■ **Task to complete**
Your task is to print the material below exactly as presented.

■ **Recorded data**
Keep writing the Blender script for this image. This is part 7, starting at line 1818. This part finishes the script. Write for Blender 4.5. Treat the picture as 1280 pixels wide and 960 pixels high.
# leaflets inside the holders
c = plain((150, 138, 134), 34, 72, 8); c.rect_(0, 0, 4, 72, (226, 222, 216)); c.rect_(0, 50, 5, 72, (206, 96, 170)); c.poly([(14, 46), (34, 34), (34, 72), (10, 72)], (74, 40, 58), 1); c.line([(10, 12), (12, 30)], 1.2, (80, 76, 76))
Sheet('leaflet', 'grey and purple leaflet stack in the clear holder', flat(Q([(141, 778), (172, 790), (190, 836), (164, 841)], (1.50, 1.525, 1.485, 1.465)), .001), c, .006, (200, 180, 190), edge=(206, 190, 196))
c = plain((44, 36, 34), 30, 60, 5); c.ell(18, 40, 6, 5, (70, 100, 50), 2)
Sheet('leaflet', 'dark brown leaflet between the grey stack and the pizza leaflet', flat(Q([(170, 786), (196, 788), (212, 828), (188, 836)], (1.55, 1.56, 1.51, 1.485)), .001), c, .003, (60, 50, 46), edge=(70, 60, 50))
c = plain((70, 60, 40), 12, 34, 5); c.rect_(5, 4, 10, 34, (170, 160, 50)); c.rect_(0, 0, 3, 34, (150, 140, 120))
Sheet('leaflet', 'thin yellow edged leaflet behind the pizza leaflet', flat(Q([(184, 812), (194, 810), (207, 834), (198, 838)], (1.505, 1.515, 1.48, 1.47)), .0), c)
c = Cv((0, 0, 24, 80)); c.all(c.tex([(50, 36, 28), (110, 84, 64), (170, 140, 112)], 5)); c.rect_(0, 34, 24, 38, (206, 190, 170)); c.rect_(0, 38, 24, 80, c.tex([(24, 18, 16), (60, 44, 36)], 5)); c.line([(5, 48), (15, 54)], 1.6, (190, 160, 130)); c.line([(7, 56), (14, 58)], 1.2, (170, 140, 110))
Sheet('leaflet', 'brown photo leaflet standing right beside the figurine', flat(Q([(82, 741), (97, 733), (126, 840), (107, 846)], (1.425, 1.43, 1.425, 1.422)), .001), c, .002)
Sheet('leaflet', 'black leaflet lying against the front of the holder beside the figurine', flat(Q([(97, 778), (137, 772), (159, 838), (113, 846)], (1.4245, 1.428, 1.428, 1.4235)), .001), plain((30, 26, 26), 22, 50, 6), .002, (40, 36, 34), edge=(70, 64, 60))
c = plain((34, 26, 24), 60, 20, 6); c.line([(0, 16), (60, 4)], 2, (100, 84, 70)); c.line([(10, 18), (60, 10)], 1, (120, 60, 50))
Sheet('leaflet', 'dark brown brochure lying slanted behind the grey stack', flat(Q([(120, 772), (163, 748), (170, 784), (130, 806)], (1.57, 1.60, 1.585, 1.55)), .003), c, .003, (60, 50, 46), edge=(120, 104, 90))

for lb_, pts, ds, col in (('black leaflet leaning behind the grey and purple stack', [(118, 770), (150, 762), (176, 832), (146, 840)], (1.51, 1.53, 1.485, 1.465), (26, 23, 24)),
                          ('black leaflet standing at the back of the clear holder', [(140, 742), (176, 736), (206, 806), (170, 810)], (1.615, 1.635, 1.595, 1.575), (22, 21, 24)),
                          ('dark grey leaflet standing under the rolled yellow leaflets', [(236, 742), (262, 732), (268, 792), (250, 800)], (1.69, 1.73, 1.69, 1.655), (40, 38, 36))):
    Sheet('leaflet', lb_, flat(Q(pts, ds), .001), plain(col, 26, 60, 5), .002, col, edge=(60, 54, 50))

■ **Solution to the exercise**
Keep writing the Blender script for this image. This is part 7, starting at line 1818. This part finishes the script. Write for Blender 4.5. Treat the picture as 1280 pixels wide and 960 pixels high.
# leaflets inside the holders
c = plain((150, 138, 134), 34, 72, 8); c.rect_(0, 0, 4, 72, (226, 222, 216)); c.rect_(0, 50, 5, 72, (206, 96, 170)); c.poly([(14, 46), (34, 34), (34, 72), (10, 72)], (74, 40, 58), 1); c.line([(10, 12), (12, 30)], 1.2, (80, 76, 76))
Sheet('leaflet', 'grey and purple leaflet stack in the clear holder', flat(Q([(141, 778), (172, 790), (190, 836), (164, 841)], (1.50, 1.525, 1.485, 1.465)), .001), c, .006, (200, 180, 190), edge=(206, 190, 196))
c = plain((44, 36, 34), 30, 60, 5); c.ell(18, 40, 6, 5, (70, 100, 50), 2)
Sheet('leaflet', 'dark brown leaflet between the grey stack and the pizza leaflet', flat(Q([(170, 786), (196, 788), (212, 828), (188, 836)], (1.55, 1.56, 1.51, 1.485)), .001), c, .003, (60, 50, 46), edge=(70, 60, 50))
c = plain((70, 60, 40), 12, 34, 5); c.rect_(5, 4, 10, 34, (170, 160, 50)); c.rect_(0, 0, 3, 34, (150, 140, 120))
Sheet('leaflet', 'thin yellow edged leaflet behind the pizza leaflet', flat(Q([(184, 812), (194, 810), (207, 834), (198, 838)], (1.505, 1.515, 1.48, 1.47)), .0), c)
c = Cv((0, 0, 24, 80)); c.all(c.tex([(50, 36, 28), (110, 84, 64), (170, 140, 112)], 5)); c.rect_(0, 34, 24, 38, (206, 190, 170)); c.rect_(0, 38, 24, 80, c.tex([(24, 18, 16), (60, 44, 36)], 5)); c.line([(5, 48), (15, 54)], 1.6, (190, 160, 130)); c.line([(7, 56), (14, 58)], 1.2, (170, 140, 110))
Sheet('leaflet', 'brown photo leaflet standing right beside the figurine', flat(Q([(82, 741), (97, 733), (126, 840), (107, 846)], (1.425, 1.43, 1.425, 1.422)), .001), c, .002)
Sheet('leaflet', 'black leaflet lying against the front of the holder beside the figurine', flat(Q([(97, 778), (137, 772), (159, 838), (113, 846)], (1.4245, 1.428, 1.428, 1.4235)), .001), plain((30, 26, 26), 22, 50, 6), .002, (40, 36, 34), edge=(70, 64, 60))
c = plain((34, 26, 24), 60, 20, 6); c.line([(0, 16), (60, 4)], 2, (100, 84, 70)); c.line([(10, 18), (60, 10)], 1, (120, 60, 50))
Sheet('leaflet', 'dark brown brochure lying slanted behind the grey stack', flat(Q([(120, 772), (163, 748), (170, 784), (130, 806)], (1.57, 1.60, 1.585, 1.55)), .003), c, .003, (60, 50, 46), edge=(120, 104, 90))

for lb_, pts, ds, col in (('black leaflet leaning behind the grey and purple stack', [(118, 770), (150, 762), (176, 832), (146, 840)], (1.51, 1.53, 1.485, 1.465), (26, 23, 24)),
                          ('black leaflet standing at the back of the clear holder', [(140, 742), (176, 736), (206, 806), (170, 810)], (1.615, 1.635, 1.595, 1.575), (22, 21, 24)),
                          ('dark grey leaflet standing under the rolled yellow leaflets', [(236, 742), (262, 732), (268, 792), (250, 800)], (1.69, 1.73, 1.69, 1.655), (40, 38, 36))):
    Sheet('leaflet', lb_, flat(Q(pts, ds), .001), plain(col, 26, 60, 5), .002, col, edge=(60, 54, 50))